Request
Write each line of the material exactly as given, from the top through the line that contains "bv = BVHTree.FromPolygons([v.co", and omit all pictures.

Data section
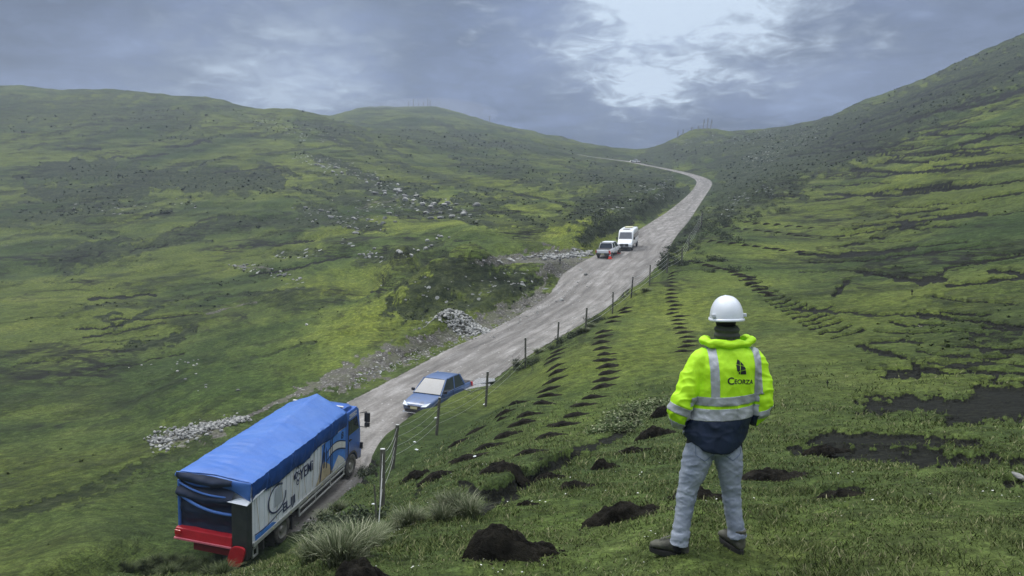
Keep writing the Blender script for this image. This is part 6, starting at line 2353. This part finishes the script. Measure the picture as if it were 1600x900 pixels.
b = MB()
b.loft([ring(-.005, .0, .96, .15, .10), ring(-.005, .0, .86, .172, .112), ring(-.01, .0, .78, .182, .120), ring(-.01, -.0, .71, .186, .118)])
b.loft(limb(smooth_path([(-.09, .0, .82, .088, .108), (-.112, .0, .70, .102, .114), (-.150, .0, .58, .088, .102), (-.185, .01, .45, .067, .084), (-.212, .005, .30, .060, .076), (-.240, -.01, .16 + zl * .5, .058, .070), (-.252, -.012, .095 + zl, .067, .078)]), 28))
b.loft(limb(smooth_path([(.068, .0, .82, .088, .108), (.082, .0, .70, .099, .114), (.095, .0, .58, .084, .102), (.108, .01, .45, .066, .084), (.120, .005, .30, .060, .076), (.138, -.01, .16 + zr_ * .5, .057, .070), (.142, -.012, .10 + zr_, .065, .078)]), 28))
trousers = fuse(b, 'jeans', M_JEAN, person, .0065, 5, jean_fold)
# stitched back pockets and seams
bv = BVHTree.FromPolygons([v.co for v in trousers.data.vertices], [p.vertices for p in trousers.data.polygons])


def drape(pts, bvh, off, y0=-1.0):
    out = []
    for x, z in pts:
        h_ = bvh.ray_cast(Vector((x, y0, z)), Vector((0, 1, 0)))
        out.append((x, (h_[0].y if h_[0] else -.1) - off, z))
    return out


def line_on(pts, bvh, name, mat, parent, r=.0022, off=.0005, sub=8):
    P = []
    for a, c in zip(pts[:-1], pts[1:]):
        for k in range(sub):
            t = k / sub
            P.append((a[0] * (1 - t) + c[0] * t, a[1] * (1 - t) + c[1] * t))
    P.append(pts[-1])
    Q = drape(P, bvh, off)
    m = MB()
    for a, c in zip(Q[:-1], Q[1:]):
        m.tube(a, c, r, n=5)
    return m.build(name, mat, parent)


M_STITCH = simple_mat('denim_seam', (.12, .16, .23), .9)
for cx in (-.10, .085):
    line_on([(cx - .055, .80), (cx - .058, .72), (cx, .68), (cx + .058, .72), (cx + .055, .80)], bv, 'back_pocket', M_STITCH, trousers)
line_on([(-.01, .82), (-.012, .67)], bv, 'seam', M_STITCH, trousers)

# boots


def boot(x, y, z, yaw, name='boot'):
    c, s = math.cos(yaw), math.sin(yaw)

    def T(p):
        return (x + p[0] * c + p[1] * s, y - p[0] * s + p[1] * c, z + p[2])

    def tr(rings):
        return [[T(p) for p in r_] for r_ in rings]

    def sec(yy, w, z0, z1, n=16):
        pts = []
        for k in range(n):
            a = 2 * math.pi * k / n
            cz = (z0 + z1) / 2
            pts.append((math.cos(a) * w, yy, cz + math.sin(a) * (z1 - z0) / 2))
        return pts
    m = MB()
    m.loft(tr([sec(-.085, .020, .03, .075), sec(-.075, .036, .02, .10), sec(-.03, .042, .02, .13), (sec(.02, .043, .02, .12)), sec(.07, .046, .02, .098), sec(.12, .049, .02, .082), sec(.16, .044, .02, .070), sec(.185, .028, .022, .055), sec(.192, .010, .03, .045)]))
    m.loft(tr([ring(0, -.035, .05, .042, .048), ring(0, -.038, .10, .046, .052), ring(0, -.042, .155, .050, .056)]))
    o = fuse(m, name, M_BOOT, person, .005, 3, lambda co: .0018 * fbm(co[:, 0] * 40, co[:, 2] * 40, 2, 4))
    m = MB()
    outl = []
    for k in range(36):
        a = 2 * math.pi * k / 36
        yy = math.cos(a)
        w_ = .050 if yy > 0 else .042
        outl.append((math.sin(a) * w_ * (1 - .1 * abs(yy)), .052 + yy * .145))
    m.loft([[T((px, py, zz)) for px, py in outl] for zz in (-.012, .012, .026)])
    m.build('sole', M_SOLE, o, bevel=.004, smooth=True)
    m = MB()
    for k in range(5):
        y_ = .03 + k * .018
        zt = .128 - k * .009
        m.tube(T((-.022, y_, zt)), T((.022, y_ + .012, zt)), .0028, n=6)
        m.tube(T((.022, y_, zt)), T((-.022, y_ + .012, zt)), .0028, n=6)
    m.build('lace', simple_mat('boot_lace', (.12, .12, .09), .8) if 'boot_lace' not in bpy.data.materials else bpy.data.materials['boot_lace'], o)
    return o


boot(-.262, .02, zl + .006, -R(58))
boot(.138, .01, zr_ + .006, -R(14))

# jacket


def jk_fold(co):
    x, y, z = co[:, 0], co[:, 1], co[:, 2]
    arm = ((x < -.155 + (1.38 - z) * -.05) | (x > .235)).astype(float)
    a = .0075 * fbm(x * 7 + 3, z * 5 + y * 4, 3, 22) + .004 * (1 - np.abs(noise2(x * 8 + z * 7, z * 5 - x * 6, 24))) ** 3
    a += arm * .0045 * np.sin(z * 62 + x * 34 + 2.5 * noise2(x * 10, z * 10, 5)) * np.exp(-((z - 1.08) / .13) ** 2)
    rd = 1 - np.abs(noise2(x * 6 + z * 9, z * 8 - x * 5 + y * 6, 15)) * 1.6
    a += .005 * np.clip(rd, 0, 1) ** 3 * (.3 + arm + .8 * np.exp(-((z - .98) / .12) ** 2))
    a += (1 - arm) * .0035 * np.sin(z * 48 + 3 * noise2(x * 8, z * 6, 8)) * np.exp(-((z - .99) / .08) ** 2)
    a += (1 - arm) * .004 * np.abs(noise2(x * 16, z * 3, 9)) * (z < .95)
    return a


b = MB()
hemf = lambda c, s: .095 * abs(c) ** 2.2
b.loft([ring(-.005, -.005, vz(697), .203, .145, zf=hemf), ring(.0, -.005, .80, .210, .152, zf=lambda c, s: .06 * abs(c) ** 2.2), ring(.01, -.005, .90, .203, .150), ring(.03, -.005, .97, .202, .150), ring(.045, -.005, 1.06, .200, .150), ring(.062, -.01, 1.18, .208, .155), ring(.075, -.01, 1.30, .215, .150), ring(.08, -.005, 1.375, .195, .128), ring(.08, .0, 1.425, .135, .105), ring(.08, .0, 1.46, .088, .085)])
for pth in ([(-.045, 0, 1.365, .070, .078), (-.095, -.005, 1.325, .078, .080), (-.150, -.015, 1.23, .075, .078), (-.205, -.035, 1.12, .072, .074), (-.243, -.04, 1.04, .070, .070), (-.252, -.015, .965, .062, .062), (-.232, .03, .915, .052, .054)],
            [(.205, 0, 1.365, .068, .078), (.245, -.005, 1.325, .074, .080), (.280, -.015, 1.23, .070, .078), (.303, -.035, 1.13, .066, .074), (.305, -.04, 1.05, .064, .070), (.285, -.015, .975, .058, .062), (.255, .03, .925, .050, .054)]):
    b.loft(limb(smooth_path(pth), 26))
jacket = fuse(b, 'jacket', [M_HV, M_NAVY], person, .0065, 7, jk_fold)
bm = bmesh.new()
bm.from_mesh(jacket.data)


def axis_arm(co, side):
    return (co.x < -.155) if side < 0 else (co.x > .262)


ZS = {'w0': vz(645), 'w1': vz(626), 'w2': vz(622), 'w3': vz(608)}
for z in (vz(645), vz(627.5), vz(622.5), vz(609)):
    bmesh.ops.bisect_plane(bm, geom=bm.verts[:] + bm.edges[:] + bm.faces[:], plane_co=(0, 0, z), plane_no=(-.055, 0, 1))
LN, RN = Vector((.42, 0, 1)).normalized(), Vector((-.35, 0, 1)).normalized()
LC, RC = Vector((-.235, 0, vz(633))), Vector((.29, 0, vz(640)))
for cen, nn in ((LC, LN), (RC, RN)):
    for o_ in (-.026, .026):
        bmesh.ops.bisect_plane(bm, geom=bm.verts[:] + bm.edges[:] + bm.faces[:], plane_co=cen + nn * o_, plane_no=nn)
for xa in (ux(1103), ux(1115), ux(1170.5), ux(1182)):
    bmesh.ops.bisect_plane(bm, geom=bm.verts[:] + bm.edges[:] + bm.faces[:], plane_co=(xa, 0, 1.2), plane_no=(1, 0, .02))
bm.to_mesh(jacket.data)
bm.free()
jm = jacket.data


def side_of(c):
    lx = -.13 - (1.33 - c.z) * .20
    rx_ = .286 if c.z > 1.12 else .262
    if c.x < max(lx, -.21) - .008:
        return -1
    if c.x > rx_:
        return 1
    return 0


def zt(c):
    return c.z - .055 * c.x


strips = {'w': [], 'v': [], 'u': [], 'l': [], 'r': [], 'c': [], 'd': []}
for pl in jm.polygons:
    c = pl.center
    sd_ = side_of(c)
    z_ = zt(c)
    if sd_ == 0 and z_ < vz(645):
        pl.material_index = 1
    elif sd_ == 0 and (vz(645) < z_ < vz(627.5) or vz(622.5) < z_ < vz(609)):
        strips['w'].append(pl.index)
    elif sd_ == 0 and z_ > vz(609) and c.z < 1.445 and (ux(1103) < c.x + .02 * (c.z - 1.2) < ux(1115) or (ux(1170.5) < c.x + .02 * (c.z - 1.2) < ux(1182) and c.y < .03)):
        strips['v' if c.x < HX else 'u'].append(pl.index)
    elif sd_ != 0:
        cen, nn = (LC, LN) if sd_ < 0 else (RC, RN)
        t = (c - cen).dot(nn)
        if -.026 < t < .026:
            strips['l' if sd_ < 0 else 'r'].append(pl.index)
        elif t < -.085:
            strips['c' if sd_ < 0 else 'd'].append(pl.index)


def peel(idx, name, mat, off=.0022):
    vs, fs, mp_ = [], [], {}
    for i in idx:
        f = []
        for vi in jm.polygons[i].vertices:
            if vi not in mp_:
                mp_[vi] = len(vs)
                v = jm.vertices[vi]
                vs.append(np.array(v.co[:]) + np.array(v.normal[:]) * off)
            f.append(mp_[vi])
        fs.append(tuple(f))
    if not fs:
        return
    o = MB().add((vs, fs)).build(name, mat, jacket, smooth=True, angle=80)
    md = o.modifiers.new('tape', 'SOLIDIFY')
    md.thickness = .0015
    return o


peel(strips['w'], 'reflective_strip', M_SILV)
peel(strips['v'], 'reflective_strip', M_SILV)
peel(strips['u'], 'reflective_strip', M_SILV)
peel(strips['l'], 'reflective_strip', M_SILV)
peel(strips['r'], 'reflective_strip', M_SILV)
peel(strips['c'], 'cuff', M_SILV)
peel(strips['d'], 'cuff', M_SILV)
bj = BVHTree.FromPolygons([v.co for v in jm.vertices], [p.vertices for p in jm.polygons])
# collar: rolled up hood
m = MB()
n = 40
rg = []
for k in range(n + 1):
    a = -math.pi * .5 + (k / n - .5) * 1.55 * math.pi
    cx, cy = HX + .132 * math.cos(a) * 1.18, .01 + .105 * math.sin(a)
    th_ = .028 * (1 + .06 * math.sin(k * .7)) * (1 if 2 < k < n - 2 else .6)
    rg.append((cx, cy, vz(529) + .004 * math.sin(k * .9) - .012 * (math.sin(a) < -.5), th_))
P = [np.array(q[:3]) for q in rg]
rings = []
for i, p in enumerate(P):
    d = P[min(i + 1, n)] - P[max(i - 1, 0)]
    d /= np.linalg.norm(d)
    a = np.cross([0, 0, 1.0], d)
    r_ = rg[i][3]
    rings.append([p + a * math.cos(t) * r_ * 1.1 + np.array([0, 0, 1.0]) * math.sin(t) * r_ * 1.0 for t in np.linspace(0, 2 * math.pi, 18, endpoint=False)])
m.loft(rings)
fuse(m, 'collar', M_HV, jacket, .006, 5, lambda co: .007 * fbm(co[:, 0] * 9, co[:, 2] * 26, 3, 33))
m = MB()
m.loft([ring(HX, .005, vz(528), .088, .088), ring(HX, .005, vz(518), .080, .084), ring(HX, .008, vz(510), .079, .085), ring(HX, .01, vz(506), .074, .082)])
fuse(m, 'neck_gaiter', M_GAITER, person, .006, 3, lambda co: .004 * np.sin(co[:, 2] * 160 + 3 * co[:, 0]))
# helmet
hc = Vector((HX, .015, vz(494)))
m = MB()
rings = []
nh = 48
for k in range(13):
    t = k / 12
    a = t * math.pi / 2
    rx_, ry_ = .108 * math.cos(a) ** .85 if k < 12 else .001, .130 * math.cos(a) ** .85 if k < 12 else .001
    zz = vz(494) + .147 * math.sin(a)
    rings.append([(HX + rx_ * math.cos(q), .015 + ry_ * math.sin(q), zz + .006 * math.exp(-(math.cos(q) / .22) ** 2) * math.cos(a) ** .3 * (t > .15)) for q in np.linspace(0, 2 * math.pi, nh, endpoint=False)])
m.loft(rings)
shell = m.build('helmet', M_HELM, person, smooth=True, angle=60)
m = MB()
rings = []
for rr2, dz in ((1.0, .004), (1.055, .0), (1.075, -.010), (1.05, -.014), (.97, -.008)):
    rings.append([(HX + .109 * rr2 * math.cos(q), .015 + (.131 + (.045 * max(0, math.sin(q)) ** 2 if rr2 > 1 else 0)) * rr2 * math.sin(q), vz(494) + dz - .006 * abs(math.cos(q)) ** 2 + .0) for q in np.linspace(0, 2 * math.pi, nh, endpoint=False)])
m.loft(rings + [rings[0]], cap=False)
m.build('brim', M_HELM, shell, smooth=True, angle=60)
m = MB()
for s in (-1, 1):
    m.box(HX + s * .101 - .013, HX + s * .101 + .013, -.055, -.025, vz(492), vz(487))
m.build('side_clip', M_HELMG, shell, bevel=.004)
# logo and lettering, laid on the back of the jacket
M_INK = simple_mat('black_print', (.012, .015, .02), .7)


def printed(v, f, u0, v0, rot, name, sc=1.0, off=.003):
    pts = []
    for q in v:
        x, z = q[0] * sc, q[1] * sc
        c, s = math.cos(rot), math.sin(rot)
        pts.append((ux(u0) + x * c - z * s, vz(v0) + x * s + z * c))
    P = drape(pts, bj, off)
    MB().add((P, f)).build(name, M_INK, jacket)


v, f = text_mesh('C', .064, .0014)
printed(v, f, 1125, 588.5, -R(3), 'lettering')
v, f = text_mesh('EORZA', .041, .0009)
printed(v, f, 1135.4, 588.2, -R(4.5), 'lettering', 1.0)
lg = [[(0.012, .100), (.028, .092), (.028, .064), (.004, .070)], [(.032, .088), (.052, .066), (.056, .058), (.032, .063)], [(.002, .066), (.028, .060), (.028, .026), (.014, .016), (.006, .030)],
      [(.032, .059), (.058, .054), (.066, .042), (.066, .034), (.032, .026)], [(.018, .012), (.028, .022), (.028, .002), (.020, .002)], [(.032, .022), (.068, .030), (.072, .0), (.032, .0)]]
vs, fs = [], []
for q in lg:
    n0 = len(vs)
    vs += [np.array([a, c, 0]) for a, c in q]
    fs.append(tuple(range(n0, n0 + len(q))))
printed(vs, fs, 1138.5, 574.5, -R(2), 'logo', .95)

Worked solution
Keep writing the Blender script for this image. This is part 6, starting at line 2353. This part finishes the script. Measure the picture as if it were 1600x900 pixels.
b = MB()
b.loft([ring(-.005, .0, .96, .15, .10), ring(-.005, .0, .86, .172, .112), ring(-.01, .0, .78, .182, .120), ring(-.01, -.0, .71, .186, .118)])
b.loft(limb(smooth_path([(-.09, .0, .82, .088, .108), (-.112, .0, .70, .102, .114), (-.150, .0, .58, .088, .102), (-.185, .01, .45, .067, .084), (-.212, .005, .30, .060, .076), (-.240, -.01, .16 + zl * .5, .058, .070), (-.252, -.012, .095 + zl, .067, .078)]), 28))
b.loft(limb(smooth_path([(.068, .0, .82, .088, .108), (.082, .0, .70, .099, .114), (.095, .0, .58, .084, .102), (.108, .01, .45, .066, .084), (.120, .005, .30, .060, .076), (.138, -.01, .16 + zr_ * .5, .057, .070), (.142, -.012, .10 + zr_, .065, .078)]), 28))
trousers = fuse(b, 'jeans', M_JEAN, person, .0065, 5, jean_fold)
# stitched back pockets and seams
bv = BVHTree.FromPolygons([v.co for v in trousers.data.vertices], [p.vertices for p in trousers.data.polygons])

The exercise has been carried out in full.